• [Collected material]:

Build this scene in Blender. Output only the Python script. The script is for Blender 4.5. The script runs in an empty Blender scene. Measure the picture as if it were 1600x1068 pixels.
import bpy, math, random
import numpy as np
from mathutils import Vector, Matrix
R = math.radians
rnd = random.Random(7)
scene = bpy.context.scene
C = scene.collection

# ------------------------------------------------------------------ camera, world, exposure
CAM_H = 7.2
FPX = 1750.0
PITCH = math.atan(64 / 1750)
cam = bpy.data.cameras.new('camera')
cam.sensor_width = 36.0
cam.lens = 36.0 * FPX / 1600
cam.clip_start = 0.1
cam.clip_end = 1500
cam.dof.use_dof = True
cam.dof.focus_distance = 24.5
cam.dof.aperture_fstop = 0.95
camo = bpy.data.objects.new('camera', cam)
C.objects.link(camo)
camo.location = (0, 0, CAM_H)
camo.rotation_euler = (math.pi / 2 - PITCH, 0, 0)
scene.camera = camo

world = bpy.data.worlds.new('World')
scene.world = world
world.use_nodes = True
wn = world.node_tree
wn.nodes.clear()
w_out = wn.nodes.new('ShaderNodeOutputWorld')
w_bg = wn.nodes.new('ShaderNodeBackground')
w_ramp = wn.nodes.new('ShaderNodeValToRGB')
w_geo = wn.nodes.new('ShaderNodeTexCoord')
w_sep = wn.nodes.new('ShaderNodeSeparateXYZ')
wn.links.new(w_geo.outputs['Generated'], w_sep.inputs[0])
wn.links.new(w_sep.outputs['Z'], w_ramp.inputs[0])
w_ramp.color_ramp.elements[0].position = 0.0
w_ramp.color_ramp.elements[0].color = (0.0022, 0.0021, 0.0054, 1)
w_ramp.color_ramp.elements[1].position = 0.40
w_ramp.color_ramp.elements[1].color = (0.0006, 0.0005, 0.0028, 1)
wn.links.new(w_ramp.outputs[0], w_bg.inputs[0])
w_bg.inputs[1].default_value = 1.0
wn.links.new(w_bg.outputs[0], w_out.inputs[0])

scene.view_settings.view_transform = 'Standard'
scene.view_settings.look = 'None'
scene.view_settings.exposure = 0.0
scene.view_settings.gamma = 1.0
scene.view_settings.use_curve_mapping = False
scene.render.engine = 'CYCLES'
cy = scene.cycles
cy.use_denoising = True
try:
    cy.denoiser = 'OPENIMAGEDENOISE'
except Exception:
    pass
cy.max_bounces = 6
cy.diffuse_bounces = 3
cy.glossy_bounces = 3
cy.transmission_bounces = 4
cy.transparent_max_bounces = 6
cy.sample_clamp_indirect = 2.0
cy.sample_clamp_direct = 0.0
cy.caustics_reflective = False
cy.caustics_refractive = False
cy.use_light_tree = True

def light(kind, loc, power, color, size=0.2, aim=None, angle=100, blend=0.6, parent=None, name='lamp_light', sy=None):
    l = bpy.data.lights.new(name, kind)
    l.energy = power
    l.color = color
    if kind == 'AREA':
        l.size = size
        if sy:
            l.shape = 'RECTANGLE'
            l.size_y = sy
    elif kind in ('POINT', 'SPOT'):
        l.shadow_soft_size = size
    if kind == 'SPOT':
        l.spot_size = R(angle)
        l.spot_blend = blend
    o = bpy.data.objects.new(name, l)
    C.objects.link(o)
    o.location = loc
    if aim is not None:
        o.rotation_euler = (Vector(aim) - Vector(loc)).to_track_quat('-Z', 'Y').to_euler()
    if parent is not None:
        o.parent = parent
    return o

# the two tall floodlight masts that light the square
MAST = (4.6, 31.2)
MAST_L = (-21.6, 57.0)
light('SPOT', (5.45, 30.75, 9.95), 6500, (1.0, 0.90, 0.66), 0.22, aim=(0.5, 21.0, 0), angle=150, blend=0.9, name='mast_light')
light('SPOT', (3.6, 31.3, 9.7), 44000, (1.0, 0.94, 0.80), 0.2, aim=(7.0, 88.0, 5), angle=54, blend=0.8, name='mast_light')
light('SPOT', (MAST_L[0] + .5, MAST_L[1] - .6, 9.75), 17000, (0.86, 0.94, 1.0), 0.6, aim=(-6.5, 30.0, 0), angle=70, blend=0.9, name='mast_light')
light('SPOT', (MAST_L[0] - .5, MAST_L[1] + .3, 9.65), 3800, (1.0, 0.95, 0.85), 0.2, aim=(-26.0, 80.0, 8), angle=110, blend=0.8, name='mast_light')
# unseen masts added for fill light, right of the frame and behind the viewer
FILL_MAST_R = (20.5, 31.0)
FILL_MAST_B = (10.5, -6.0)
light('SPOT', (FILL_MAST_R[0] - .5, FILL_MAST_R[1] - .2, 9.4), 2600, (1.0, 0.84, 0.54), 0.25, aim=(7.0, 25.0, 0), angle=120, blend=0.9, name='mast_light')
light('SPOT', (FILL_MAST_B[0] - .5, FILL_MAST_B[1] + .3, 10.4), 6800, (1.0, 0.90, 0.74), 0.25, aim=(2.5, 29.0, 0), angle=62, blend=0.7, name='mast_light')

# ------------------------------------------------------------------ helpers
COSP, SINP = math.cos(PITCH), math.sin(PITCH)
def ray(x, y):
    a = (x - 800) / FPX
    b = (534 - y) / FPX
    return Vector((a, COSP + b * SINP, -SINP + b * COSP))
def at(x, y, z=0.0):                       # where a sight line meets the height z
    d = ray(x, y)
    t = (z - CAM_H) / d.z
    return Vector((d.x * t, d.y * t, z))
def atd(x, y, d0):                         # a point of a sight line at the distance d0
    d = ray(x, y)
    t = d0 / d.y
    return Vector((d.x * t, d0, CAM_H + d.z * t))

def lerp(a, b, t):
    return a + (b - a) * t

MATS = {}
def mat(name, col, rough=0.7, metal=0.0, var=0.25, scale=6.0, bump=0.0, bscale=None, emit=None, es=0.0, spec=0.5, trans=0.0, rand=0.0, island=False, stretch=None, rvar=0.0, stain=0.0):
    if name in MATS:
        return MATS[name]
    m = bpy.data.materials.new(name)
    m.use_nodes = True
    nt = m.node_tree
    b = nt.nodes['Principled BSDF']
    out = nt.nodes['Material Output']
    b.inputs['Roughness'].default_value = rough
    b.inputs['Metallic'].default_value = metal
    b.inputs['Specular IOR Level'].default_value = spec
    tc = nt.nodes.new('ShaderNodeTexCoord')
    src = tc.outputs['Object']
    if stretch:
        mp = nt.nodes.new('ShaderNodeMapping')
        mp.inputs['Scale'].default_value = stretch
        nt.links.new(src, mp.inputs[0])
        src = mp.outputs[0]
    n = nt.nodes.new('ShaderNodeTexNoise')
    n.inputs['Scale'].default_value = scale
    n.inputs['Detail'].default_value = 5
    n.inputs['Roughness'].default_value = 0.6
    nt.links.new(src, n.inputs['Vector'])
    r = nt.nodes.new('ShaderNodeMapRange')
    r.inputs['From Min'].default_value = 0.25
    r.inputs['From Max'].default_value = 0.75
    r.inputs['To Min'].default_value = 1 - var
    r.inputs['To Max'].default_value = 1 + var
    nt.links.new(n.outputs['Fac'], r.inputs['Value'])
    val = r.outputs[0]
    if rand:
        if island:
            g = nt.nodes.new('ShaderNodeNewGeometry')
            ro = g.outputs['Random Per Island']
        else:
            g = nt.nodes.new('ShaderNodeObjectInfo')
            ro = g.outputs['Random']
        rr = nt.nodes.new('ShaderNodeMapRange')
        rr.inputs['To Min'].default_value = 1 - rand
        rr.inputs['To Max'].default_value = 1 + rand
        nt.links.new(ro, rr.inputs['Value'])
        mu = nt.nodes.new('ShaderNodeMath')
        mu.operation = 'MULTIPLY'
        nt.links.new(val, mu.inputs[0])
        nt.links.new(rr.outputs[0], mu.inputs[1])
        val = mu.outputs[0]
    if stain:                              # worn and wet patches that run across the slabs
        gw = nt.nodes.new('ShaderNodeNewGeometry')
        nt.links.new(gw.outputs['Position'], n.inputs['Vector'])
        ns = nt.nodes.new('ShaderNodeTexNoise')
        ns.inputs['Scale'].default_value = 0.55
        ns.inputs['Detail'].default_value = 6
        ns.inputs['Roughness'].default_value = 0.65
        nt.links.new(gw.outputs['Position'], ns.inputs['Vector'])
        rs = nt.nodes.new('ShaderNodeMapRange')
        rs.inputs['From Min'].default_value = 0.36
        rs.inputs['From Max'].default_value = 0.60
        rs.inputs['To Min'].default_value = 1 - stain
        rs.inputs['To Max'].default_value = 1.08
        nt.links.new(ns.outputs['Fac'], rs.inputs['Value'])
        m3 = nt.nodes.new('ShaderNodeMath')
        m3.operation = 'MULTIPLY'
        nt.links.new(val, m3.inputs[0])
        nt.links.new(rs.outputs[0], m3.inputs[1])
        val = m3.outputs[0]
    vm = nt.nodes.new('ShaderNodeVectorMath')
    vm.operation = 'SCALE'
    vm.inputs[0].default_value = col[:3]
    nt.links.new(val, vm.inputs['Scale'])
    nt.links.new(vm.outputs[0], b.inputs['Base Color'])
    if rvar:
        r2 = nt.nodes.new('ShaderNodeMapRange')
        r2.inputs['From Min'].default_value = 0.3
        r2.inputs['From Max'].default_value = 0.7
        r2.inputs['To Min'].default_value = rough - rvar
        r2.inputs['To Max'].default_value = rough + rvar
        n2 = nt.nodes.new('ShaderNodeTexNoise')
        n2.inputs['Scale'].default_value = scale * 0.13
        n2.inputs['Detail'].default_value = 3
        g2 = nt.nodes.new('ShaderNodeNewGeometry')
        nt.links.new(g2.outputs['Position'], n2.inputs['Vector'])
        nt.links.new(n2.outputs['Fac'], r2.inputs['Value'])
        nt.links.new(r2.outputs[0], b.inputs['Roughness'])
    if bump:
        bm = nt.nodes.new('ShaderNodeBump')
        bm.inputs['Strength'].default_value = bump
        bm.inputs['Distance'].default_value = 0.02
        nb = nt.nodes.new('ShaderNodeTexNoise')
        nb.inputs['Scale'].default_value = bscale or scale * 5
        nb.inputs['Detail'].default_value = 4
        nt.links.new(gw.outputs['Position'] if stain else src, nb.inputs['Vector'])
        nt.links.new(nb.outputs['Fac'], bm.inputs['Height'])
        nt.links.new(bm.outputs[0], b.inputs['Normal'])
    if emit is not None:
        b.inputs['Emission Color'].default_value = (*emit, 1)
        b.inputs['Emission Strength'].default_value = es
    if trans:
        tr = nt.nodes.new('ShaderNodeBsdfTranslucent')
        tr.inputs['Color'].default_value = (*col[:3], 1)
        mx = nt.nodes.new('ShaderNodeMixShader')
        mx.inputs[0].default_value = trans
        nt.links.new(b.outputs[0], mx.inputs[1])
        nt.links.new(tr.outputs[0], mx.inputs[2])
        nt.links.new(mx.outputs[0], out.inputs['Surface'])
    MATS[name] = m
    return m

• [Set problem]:
Write out, exactly and with nothing else, the lines of the listing above from its first line through the line with "scene.camera = camo".

• [Output below]:
Build this scene in Blender. Output only the Python script. The script is for Blender 4.5. The script runs in an empty Blender scene. Measure the picture as if it were 1600x1068 pixels.
import bpy, math, random
import numpy as np
from mathutils import Vector, Matrix
R = math.radians
rnd = random.Random(7)
scene = bpy.context.scene
C = scene.collection

# ------------------------------------------------------------------ camera, world, exposure
CAM_H = 7.2
FPX = 1750.0
PITCH = math.atan(64 / 1750)
cam = bpy.data.cameras.new('camera')
cam.sensor_width = 36.0
cam.lens = 36.0 * FPX / 1600
cam.clip_start = 0.1
cam.clip_end = 1500
cam.dof.use_dof = True
cam.dof.focus_distance = 24.5
cam.dof.aperture_fstop = 0.95
camo = bpy.data.objects.new('camera', cam)
C.objects.link(camo)
camo.location = (0, 0, CAM_H)
camo.rotation_euler = (math.pi / 2 - PITCH, 0, 0)
scene.camera = camo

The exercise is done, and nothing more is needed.